Haley formerly went by Haleyi.

Burke allowed Entin to testify to what Haley told her in 2006, citing the “Recent Fabrication Doctrine” that permits testimony to challenge such assertions of invention.

That’s how actor Rosie Perez wound up on the stand on Friday, corroborating her friend and colleague Annabella Sciorra’s testimony Thursday that Weinstein raped her in the early 1990s. In questioning Sciorra, Weinstein’s lawyers suggested she’d recently made up her claim, “relabeling” what they argue was a consensual sexual encounter as an assault under prodding by a journalist in 2017.

Haley is one of two women Weinstein is charged with assaulting. Sciorra is one of several witnesses whose alleged assaults aren’t charged in the New York indictment but whom prosecutors won the right to call to show a pattern of “prior bad acts.”

Entin, Haley’s roommate in mid-2006, described for the jury of seven men and five women on Tuesday a series of increasingly unsettling incidents involving Weinstein and Haley, who she said finally came to her room to talk that summer.

“She seemed very nervous,” Entin told the panel. “She said she’d gone to the apartment of Harvey Weinstein, she assumed it was, you know, work-related, she came in, he had started rubbing her and kissing her, she said, ‘No, no,’ and he wouldn’t stop.”

Entin went on to describe the assault to which Haley testified Monday.

Hast asked Entin how she reacted.

“I said, ‘Miriam, that sounds like rape,’” Entin said. She said Haley wouldn’t call the police.

Entin said Haley had introduced her to Weinstein earlier that year at an event at the Cipriani restaurant in SoHo.

“Harvey Weinstein came up and shook my hand, and I was politely introduced,” Entin said. “He put his arm around Miriam, put his hand on her stomach and pulled her to him and said, ‘This is the hottest woman I know.’”

On cross-examination, defense lawyer Donna Rotunno asked Entin why she didn’t warn Haley not to continue seeing Weinstein.

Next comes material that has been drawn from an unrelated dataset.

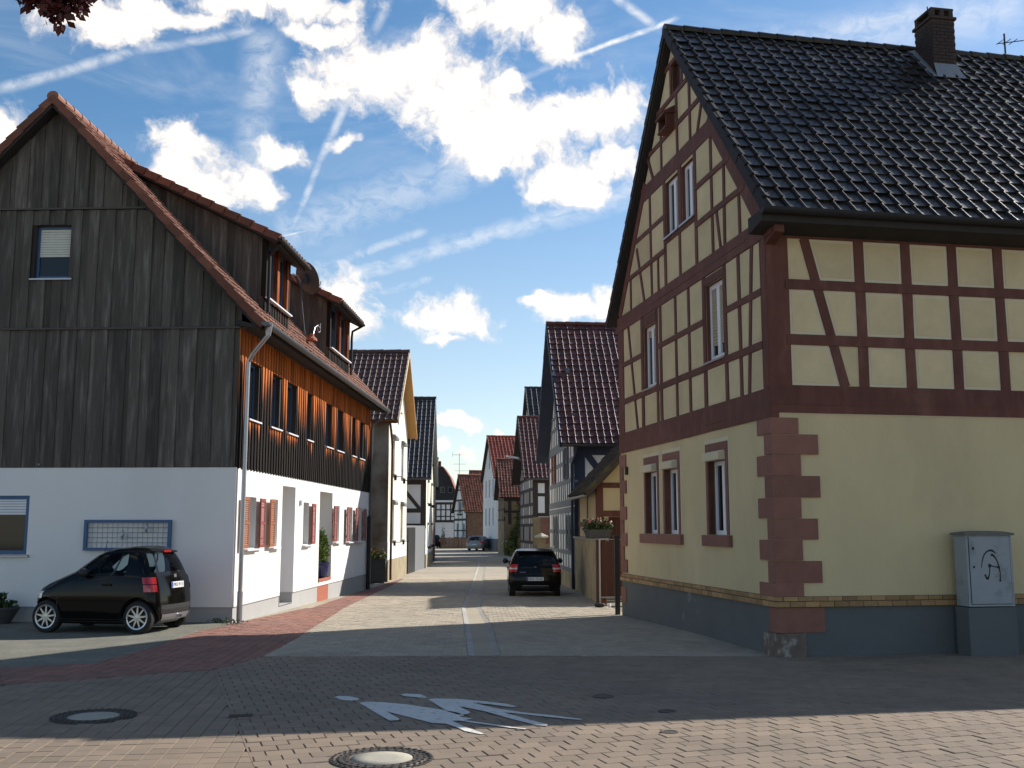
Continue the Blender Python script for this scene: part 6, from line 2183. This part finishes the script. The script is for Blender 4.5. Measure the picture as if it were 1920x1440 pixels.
# ---- the tiny black two-seater by the timber-clad house
c1 = thing('microcar', 'tiny black two-seater car with silver alloy wheels parked by the white wall', 'car', (-7.72, 20.55, -.01))
c1.rotation_euler = (0, 0, R(180 - 9))
c1.scale = (.985, 1.03, 1.045)
lv = [(.17, 1.20, -1.22, .66), (.24, 1.30, -1.32, .745), (.40, 1.345, -1.355, .775), (.58, 1.345, -1.35, .782), (.70, 1.32, -1.335, .780), (.79, 1.24, -1.32, .772), (.87, 1.10, -1.30, .764),
      (.95, .92, -1.275, .752), (1.02, .75, -1.25, .738), (1.08, .60, -1.225, .722), (1.18, .46, -1.18, .695), (1.28, .32, -1.13, .664), (1.37, .18, -1.075, .630), (1.44, .03, -1.02, .590), (1.49, -.15, -.96, .53), (1.525, -.40, -.88, .42), (1.54, -.58, -.80, .28)]
cb_ = CarBody(lv, .42, .24, .16, .10)
zs = [.17, .20, .24, .32, .40, .49, .58, .64, .70, .75, .79, .83, .87, .91, .95, .985, 1.02, 1.05, 1.08, 1.13, 1.18, 1.23, 1.28, 1.33, 1.37, 1.41, 1.44, 1.47, 1.49, 1.51, 1.525, 1.54]
gl_ = [(1.02, 1.41, [('L', .27, .97)]), (1.02, 1.41, [('Q', .27, .97)]), (1.05, 1.46, [('F', -.1, 1.1), ('FL', .0, .99), ('FQ', .0, .99)]), (1.08, 1.41, [('R', -.1, 1.1), ('RL', -.1, .5), ('RQ', -.1, .5)])]
cb_.build(c1, 'black_paint', [(.94, .345, .50, 1.0), (-.93, .345, .50, 1.0)], gl_, 'car_glass', zs)
for sg in 'LQ':
    sy = 1 if sg == 'L' else -1
    # door gap, window pillar, handle, mirror, arch trim
    cb_.patch(.32, 1.0, sg, .90, .908, .001, 6, 1).build('door_gap', 'black_plastic', c1)
    cb_.patch(1.02, 1.41, sg, .46, .505, .006, 6, 1).build('window_pillar', 'black_plastic', c1)
    cb_.patch(.20, .27, sg, .12, .90, .012, 1, 8).build('sill_trim', 'black_plastic', c1)
    p = cb_.seg(.86, sg, .42, .0)
    MB().box(-.09, .09, -.018, .018, -.01, .03, Fr(p, (1, 0, 0), ZU, (0, sy, 0))).build('door_handle', 'black_paint', c1)
    p = cb_.seg(1.06, sg, .93, 0)
    mb = MB().lathe([(.001, -.09), (.05, -.075), (.075, -.03), (.08, .03), (.07, .06), (.001, .065)], p + Vector((.02, sy * .11, .02)), axis='x', seg=12)
    mb.tube([p, p + Vector((.0, sy * .08, .0))], .022, 6)
    mb.build('wing_mirror', 'black_plastic', c1, smooth=True)
    cn = 'RL' if sg == 'L' else 'RQ'
    for z in (.935, .80):
        a = cb_.patch(z - .060, z + .060, cn, .30, .96, .012, 4, 6)
        a.build('tail_light', 'red_lens', c1)
    cb_.patch(.62, .74, 'FL' if sg == 'L' else 'FQ', .25, .75, .008, 3, 4).build('headlight', 'pale_lens', c1)
for x in (.94, -.93):
    for sy in (1, -1):
        wheel(c1, x, sy * .665, .292, .185, .205, 9, sy)
for sy in (.34, -.34):
    seats(c1, -.25, sy, 1.14)
MB().lathe([(.165, -.012), (.185, 0), (.165, .012), (.150, 0)], (.22, .34, 1.04), axis='x', seg=20, closed=True).build('steering_wheel', 'seat', c1)
MB().prism([(.30, .82), (.70, .82), (.60, .98), (.46, 1.02), (.34, .97)], -.64, .64, Fr((0, 0, 0), (1, 0, 0), ZU, (0, 1, 0))).build('dashboard', 'seat', c1)
MB().box(-1.1, 1.1, -.70, .70, .22, .30).build('floor_pan', 'black_plastic', c1)
cb_.patch(.225, .335, 'R', .0, 1.0, .018, 2, 8).build('diffuser', 'zinc', c1)
cb_.patch(.34, .50, 'R', -.02, 1.02, .008, 2, 8).build('bumper_insert', 'black_plastic', c1)
rf_ = Fr(cb_.seg(.80, 'R', .5, .004), (0, -1, 0), (.12, 0, 1), (-1, 0, .12))
plate(c1, Fr(cb_.seg(.84, 'R', .5, .012), (0, -1, 0), (.08, 0, 1), (-1, 0, .08)), 'MKK W 33', .46, .11)
mb = MB()
for y0, y1 in ((-.42, -.14), (.14, .42)):
    mb.prism([(-.90, 1.47), (-1.06, 1.44), (-1.07, 1.42), (-.95, 1.40)], y0, y1, Fr((0, 0, 0), (1, 0, 0), ZU, (0, 1, 0)))
mb.box(-1.05, -.92, -.42, .42, 1.432, 1.452)
mb.build('roof_spoiler', 'black_paint', c1)
MB().box(-1.085, -1.045, -.14, .14, 1.425, 1.458).build('brake_light', 'red_lens', c1)
MB().tube([(.66, -.50, 1.04), (.60, -.52, 1.26), (.52, -.54, 1.62)], .006, 5).build('aerial', 'black_metal', c1)
MB().tube([(-1.15, .02, 1.03), (-1.20, -.16, 1.06), (-1.19, -.30, 1.08)], .010, 5).build('rear_wiper', 'black_plastic', c1)
MB().lathe([(.028, -.06), (.030, .04), (.022, .04), (.022, -.04)], (-1.35, -.02, .28), axis='x', seg=12).build('exhaust', 'steel', c1)
MB().box(-.045, .045, -.03, .03, 0, .006, Fr(cb_.seg(1.0, 'R', .5, .006), (0, -1, 0), (.1, 0, 1), (-1, 0, .1))).build('badge', 'alloy', c1)

# ---- black hatchback on the right of the street
c2 = thing('hatchback', 'black hatchback parked on the right of the street, seen from behind', 'car', (.68, 34.4, gz(34)))
c2.rotation_euler = (0, 0, R(91.2))
lv = [(.18, 1.62, -1.70, .70), (.26, 1.76, -1.80, .79), (.42, 1.80, -1.83, .82), (.60, 1.78, -1.83, .825), (.74, 1.72, -1.79, .82), (.86, 1.50, -1.76, .81), (.95, 1.05, -1.73, .79), (1.0, .85, -1.70, .77),
      (1.15, .60, -1.62, .715), (1.30, .33, -1.53, .65), (1.39, .12, -1.46, .60), (1.44, -.10, -1.38, .53), (1.47, -.35, -1.25, .42), (1.48, -.6, -1.1, .25)]
cb_ = CarBody(lv, .45, .22, .2, .10)
zs = [.18, .22, .26, .34, .42, .51, .60, .67, .74, .80, .86, .91, .95, 1.0, 1.03, 1.10, 1.15, 1.22, 1.30, 1.35, 1.39, 1.42, 1.44, 1.46, 1.47, 1.48]
gl_ = [(1.0, 1.35, [('L', .12, .98)]), (1.0, 1.35, [('Q', .12, .98)]), (.97, 1.40, [('F', -.1, 1.1), ('FL', 0, .95), ('FQ', 0, .95)]), (1.03, 1.36, [('R', -.1, 1.1), ('RL', -.1, .45), ('RQ', -.1, .45)])]
cb_.build(c2, 'anthracite_paint', [(1.18, .34, .5, 1.1), (-1.19, .34, .5, 1.1)], gl_, 'car_glass_dark', zs)
for x in (1.18, -1.19):
    for sy in (1, -1):
        wheel(c2, x, sy * .70, .295, .19, .20, 8, sy)
for sg in 'LQ':
    sy = 1 if sg == 'L' else -1
    cn = 'R' + sg
    cb_.patch(.895, 1.0, cn, -.25, .85, .010, 3, 6).build('tail_light', 'red_lens', c2)
    cb_.patch(.845, .893, cn, -.25, .85, .011, 2, 6).build('reversing_light', 'pale_lens', c2)
    cb_.patch(.765, .843, cn, -.25, .85, .010, 3, 6).build('tail_light', 'red_lens', c2)
    p = cb_.seg(1.02, sg, .93, 0)
    mb = MB().lathe([(.001, -.10), (.06, -.085), (.09, -.03), (.09, .03), (.07, .06), (.001, .065)], p + Vector((.02, sy * .13, .03)), axis='x', seg=12)
    mb.tube([p, p + Vector((0, sy * .08, .0))], .025, 6)
    mb.build('wing_mirror', 'black_plastic', c2, smooth=True)
    p = cb_.seg(.86, sg, .42, 0)
    MB().box(-.09, .09, -.016, .016, -.01, .03, Fr(p, (1, 0, 0), ZU, (0, sy, 0))).build('door_handle', 'anthracite_paint', c2)
cb_.patch(.70, .712, 'R', -.05, 1.05, .003, 1, 8).build('tailgate_gap', 'black_plastic', c2)
cb_.patch(.24, .34, 'R', .12, .88, .012, 2, 8).build('bumper_insert', 'black_plastic', c2)
cb_.patch(.345, .365, 'R', .16, .84, .014, 1, 8).build('chrome_strip', 'zinc', c2)
plate(c2, Fr(cb_.seg(.56, 'R', .5, .012), (0, -1, 0), (.02, 0, 1), (-1, 0, .02)), 'MKK TB 402')
MB().lathe([(.05, 0), (.045, .012), (.001, .014)], cb_.seg(.91, 'R', .5, 0) - Vector((.016, 0, 0)), axis='x', seg=4).build('badge', 'zinc_dark', c2)
fr = Fr(cb_.seg(.76, 'R', .82, .008), (0, -1, 0), (0, 0, 1), (-1, 0, 0))
MB().box(-.09, .09, -.014, .014, 0, .004, fr).build('model_badge', 'zinc_dark', c2)
MB().prism([(-1.30, 1.455), (-1.58, 1.415), (-1.58, 1.39), (-1.40, 1.40)], -.56, .56, Fr((0, 0, 0), (1, 0, 0), ZU, (0, 1, 0))).build('roof_spoiler', 'anthracite_paint', c2)
MB().tube([(-1.70, .0, 1.05), (-1.69, -.2, 1.08), (-1.66, -.45, 1.12)], .011, 5).build('rear_wiper', 'black_plastic', c2)

# ---- silver estate at the far bend
c3 = thing('estate_car', 'silver estate car parked at the far bend by the white gabled house', 'car', (-3.25, 107.0, -.36))
c3.rotation_euler = (0, 0, R(90 - 14))
lv = [(.20, 2.05, -2.15, .72), (.30, 2.22, -2.26, .84), (.55, 2.25, -2.28, .88), (.75, 2.18, -2.25, .87), (.90, 1.75, -2.22, .85), (.97, 1.25, -2.20, .83), (1.15, .85, -2.10, .76), (1.35, .40, -1.95, .68), (1.44, .1, -1.85, .60), (1.48, -.3, -1.6, .45), (1.49, -.6, -1.4, .3)]
cb_ = CarBody(lv, .45, .26, .2, .10)
zs = [.20, .30, .42, .55, .65, .75, .83, .90, .97, 1.02, 1.15, 1.25, 1.35, 1.40, 1.44, 1.46, 1.48, 1.49]
gl_ = [(.97, 1.40, [('L', .05, .98)]), (.97, 1.40, [('Q', .05, .98)]), (.97, 1.42, [('F', -.1, 1.1), ('FL', 0, .95), ('FQ', 0, .95)]), (1.02, 1.40, [('R', -.1, 1.1), ('RL', -.1, .3), ('RQ', -.1, .3)])]
cb_.build(c3, 'silver_paint', [(1.35, .36, .5, 1.1), (-1.3, .36, .5, 1.1)], gl_, 'glass', zs)
for x in (1.35, -1.3):
    for sy in (1, -1):
        wheel(c3, x, sy * .75, .31, .20, .21, 8, sy)
for sg in 'LQ':
    cb_.patch(.78, .98, 'R' + sg, -.3, .9, .010, 3, 6).build('tail_light', 'red_lens', c3)
    p = cb_.seg(1.0, sg, .93, 0)
    MB().lathe([(.001, -.1), (.08, -.06), (.09, .04), (.001, .07)], p + Vector((.02, (.13 if sg == 'L' else -.13), .03)), axis='x', seg=8).build('wing_mirror', 'black_plastic', c3, smooth=True)
plate(c3, Fr(cb_.seg(.62, 'R', .5, .012), (0, -1, 0), (0, 0, 1), (-1, 0, 0)), 'MKK S 71')
c4 = thing('parked_car', 'dark car mostly hidden behind the end of the plank fence', 'car', (-9.2, 121.0, -.36))
c4.rotation_euler = (0, 0, R(100))
cb_ = CarBody(lv, .45, .26, .2, .10)
cb_.build(c4, 'anthracite_paint', [(1.35, .36, .5, 1.1), (-1.3, .36, .5, 1.1)], gl_, 'glass', zs)
for x in (1.35, -1.3):
    for sy in (1, -1):
        wheel(c4, x, sy * .75, .31, .20, .21, 8, sy)
for sg in 'LQ':
    cb_.patch(.78, .98, 'R' + sg, -.3, .9, .010, 3, 6).build('tail_light', 'red_lens', c4)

She asked Entin whether the two had thought it was funny that Weinstein took an interest in Haley and had once barged into their apartment while Entin was at work.

“I didn’t think that was my place, and I certainly thought an older man could certainly contain himself,” Entin said.

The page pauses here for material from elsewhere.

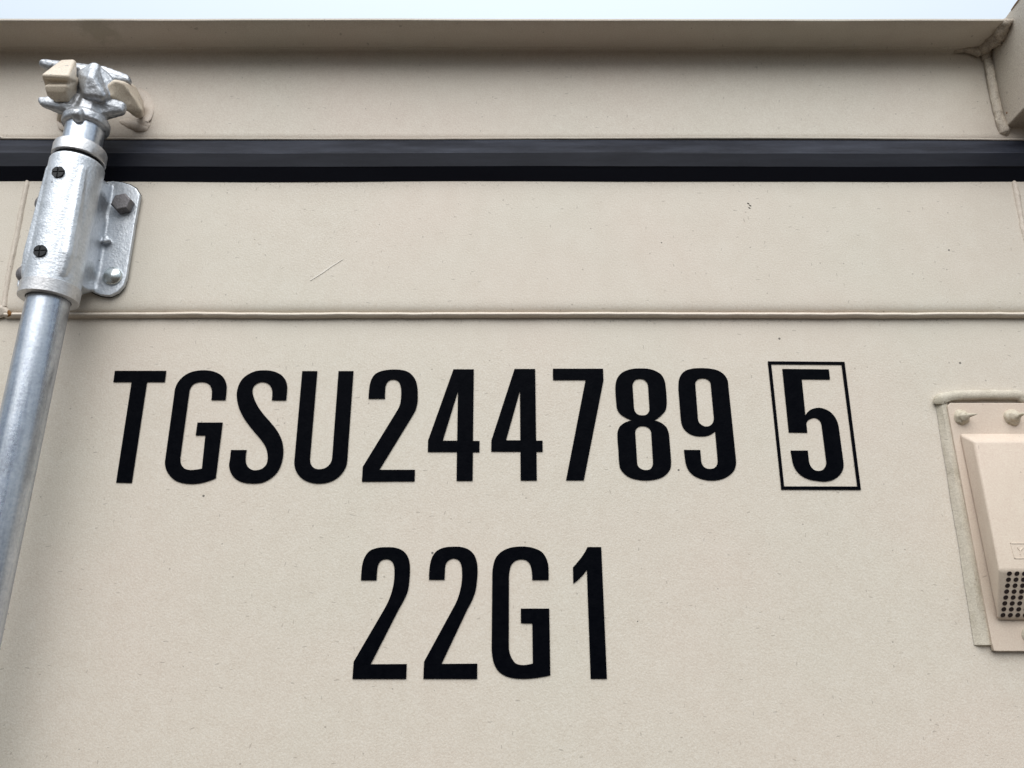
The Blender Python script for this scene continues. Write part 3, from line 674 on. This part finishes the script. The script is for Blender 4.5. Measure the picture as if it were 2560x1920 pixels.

When the questioning returned to Hast, she asked Entin why they thought Weinstein’s pursuit of Haley was amusing.

“At the time, prior to the rape, we didn’t think it was going to go that far,” Entin responded, adding, “We saw it as a kind of pathetic older man trying really hard to hit on Miriam, so we kinda laughed it off.”

The case is People v. Weinstein, 450293/2018, New York State Supreme Court (Manhattan).